_Available data_:
========
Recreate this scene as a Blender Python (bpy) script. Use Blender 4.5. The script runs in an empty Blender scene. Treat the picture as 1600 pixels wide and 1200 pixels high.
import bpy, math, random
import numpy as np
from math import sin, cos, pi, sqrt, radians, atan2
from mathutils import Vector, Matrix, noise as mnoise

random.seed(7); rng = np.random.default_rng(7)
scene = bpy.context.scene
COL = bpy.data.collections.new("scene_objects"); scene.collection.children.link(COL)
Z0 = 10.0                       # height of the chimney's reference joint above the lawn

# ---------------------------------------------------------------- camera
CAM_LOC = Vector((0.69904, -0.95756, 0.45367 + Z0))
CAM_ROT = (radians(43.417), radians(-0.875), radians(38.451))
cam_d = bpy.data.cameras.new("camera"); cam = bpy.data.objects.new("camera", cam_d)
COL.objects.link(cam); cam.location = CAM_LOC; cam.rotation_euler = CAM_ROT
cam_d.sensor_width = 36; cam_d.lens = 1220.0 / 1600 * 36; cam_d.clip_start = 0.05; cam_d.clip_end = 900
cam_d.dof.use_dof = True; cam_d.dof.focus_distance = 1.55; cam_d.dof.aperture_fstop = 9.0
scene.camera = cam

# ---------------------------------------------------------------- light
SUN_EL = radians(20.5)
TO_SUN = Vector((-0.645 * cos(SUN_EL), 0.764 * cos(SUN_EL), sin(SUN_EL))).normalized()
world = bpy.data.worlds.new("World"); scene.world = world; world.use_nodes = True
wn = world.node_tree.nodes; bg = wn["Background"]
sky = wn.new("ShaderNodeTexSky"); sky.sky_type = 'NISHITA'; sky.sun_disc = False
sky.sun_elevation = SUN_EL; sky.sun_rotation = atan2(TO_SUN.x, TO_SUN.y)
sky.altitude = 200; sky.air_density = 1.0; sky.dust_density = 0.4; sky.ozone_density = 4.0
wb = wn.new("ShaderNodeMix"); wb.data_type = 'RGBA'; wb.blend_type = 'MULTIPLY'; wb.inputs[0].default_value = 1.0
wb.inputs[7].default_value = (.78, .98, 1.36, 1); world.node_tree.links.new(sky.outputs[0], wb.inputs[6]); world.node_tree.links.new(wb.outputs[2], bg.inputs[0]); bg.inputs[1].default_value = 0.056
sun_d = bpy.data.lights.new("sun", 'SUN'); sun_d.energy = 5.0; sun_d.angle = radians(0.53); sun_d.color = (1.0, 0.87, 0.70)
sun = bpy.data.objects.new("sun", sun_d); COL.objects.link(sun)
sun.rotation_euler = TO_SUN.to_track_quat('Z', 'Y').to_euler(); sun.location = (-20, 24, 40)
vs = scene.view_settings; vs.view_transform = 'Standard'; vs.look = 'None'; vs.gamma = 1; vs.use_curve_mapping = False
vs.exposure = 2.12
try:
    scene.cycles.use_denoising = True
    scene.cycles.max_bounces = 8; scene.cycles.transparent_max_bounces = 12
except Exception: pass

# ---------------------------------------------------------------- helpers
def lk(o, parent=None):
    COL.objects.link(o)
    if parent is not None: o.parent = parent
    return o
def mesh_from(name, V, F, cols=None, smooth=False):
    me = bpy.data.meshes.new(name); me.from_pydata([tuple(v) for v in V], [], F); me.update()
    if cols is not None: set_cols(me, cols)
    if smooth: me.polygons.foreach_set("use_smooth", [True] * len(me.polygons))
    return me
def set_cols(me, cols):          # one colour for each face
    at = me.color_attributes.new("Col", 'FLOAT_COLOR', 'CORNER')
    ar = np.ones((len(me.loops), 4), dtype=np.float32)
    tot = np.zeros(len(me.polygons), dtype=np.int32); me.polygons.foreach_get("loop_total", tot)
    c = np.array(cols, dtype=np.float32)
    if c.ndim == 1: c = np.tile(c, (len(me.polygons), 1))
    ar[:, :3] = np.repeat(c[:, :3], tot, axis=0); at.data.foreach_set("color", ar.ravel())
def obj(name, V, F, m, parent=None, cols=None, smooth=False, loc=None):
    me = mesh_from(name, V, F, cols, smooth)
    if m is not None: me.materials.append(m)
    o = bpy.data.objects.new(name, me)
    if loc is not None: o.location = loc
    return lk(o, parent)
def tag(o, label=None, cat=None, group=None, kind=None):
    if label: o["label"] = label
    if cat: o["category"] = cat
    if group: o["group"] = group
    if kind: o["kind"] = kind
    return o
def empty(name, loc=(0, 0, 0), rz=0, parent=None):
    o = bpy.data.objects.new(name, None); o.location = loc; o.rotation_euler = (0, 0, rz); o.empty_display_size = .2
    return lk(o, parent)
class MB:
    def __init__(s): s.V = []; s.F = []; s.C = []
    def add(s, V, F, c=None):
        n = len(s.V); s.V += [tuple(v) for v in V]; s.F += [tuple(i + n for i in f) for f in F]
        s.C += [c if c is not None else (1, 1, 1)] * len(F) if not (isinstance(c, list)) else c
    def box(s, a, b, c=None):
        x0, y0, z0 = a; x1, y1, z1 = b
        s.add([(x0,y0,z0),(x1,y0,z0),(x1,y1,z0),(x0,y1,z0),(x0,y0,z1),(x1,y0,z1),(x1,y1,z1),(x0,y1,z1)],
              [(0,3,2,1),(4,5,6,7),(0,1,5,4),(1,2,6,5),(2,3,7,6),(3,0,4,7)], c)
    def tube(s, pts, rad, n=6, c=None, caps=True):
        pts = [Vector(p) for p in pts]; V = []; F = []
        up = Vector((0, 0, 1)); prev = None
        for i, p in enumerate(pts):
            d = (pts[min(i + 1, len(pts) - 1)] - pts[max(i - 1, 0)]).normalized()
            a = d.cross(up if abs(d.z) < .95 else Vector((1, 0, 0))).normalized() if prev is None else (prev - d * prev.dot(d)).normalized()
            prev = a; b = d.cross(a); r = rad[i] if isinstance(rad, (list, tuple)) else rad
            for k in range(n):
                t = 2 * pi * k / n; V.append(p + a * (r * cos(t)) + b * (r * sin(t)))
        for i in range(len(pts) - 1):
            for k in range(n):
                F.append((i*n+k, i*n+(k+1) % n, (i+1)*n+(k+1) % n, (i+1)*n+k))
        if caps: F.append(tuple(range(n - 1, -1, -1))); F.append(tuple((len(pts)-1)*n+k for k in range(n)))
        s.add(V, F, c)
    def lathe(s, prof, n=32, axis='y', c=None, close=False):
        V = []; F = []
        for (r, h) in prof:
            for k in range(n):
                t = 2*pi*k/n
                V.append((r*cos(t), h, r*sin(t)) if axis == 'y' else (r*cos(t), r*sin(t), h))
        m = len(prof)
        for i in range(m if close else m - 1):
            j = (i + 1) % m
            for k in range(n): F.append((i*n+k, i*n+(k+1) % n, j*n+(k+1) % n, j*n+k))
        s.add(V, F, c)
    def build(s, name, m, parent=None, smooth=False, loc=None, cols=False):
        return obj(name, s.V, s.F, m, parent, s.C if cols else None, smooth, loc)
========
_What to produce_:
Return nothing but the lines from the start of the listing above through the line containing "from mathutils import", exactly as given.

_Correct response_:
Recreate this scene as a Blender Python (bpy) script. Use Blender 4.5. The script runs in an empty Blender scene. Treat the picture as 1600 pixels wide and 1200 pixels high.
import bpy, math, random
import numpy as np
from math import sin, cos, pi, sqrt, radians, atan2
from mathutils import Vector, Matrix, noise as mnoise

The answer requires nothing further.